[Rows from a 3D scene dataset]
^^^^^^^^

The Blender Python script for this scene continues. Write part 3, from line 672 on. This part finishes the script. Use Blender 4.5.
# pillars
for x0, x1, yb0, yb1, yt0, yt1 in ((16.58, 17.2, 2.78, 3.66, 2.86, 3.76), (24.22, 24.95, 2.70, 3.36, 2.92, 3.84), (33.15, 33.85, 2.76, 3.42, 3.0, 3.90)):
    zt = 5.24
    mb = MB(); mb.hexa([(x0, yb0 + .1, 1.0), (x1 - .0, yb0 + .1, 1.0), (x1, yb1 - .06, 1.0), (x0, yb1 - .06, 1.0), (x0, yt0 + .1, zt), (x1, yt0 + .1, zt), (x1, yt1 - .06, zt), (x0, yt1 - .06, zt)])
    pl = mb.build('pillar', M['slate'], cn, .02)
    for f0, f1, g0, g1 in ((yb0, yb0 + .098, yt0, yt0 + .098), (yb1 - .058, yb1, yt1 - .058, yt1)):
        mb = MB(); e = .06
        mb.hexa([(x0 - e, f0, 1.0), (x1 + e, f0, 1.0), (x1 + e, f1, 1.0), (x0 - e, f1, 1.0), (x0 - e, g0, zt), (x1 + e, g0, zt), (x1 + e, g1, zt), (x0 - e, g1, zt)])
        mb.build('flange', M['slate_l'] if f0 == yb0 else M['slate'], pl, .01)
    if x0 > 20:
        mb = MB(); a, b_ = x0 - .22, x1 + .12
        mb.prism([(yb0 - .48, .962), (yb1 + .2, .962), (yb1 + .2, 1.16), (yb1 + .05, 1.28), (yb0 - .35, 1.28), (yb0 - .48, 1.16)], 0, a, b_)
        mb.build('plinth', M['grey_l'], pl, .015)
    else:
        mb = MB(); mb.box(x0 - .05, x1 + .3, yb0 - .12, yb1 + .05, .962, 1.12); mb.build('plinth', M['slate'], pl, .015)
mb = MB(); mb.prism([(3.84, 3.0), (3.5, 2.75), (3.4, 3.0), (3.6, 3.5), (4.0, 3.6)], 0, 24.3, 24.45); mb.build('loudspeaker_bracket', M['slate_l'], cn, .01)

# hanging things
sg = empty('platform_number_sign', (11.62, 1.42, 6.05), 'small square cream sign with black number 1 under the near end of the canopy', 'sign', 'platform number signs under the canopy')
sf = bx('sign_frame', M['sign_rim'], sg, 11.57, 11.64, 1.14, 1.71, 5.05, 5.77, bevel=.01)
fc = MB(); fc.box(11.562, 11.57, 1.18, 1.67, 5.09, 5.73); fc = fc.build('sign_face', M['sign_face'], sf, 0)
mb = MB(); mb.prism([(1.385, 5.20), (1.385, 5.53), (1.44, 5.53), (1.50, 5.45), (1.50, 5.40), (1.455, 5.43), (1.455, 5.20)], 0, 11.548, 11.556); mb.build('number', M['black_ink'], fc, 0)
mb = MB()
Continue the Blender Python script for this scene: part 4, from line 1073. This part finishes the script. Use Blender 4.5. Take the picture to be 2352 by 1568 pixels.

^^^^^^^^

__REQUIRED WORK__. Print out the whole listing exactly as it appears.

__RESPONSE__.
The Blender Python script for this scene continues. Write part 3, from line 672 on. This part finishes the script. Use Blender 4.5.
# pillars
for x0, x1, yb0, yb1, yt0, yt1 in ((16.58, 17.2, 2.78, 3.66, 2.86, 3.76), (24.22, 24.95, 2.70, 3.36, 2.92, 3.84), (33.15, 33.85, 2.76, 3.42, 3.0, 3.90)):
    zt = 5.24
    mb = MB(); mb.hexa([(x0, yb0 + .1, 1.0), (x1 - .0, yb0 + .1, 1.0), (x1, yb1 - .06, 1.0), (x0, yb1 - .06, 1.0), (x0, yt0 + .1, zt), (x1, yt0 + .1, zt), (x1, yt1 - .06, zt), (x0, yt1 - .06, zt)])
    pl = mb.build('pillar', M['slate'], cn, .02)
    for f0, f1, g0, g1 in ((yb0, yb0 + .098, yt0, yt0 + .098), (yb1 - .058, yb1, yt1 - .058, yt1)):
        mb = MB(); e = .06
        mb.hexa([(x0 - e, f0, 1.0), (x1 + e, f0, 1.0), (x1 + e, f1, 1.0), (x0 - e, f1, 1.0), (x0 - e, g0, zt), (x1 + e, g0, zt), (x1 + e, g1, zt), (x0 - e, g1, zt)])
        mb.build('flange', M['slate_l'] if f0 == yb0 else M['slate'], pl, .01)
    if x0 > 20:
        mb = MB(); a, b_ = x0 - .22, x1 + .12
        mb.prism([(yb0 - .48, .962), (yb1 + .2, .962), (yb1 + .2, 1.16), (yb1 + .05, 1.28), (yb0 - .35, 1.28), (yb0 - .48, 1.16)], 0, a, b_)
        mb.build('plinth', M['grey_l'], pl, .015)
    else:
        mb = MB(); mb.box(x0 - .05, x1 + .3, yb0 - .12, yb1 + .05, .962, 1.12); mb.build('plinth', M['slate'], pl, .015)
mb = MB(); mb.prism([(3.84, 3.0), (3.5, 2.75), (3.4, 3.0), (3.6, 3.5), (4.0, 3.6)], 0, 24.3, 24.45); mb.build('loudspeaker_bracket', M['slate_l'], cn, .01)

# hanging things
sg = empty('platform_number_sign', (11.62, 1.42, 6.05), 'small square cream sign with black number 1 under the near end of the canopy', 'sign', 'platform number signs under the canopy')
sf = bx('sign_frame', M['sign_rim'], sg, 11.57, 11.64, 1.14, 1.71, 5.05, 5.77, bevel=.01)
fc = MB(); fc.box(11.562, 11.57, 1.18, 1.67, 5.09, 5.73); fc = fc.build('sign_face', M['sign_face'], sf, 0)
mb = MB(); mb.prism([(1.385, 5.20), (1.385, 5.53), (1.44, 5.53), (1.50, 5.45), (1.50, 5.40), (1.455, 5.43), (1.455, 5.20)], 0, 11.548, 11.556); mb.build('number', M['black_ink'], fc, 0)
mb = MB()
Continue the Blender Python script for this scene: part 4, from line 1073. This part finishes the script. Use Blender 4.5. Take the picture to be 2352 by 1568 pixels.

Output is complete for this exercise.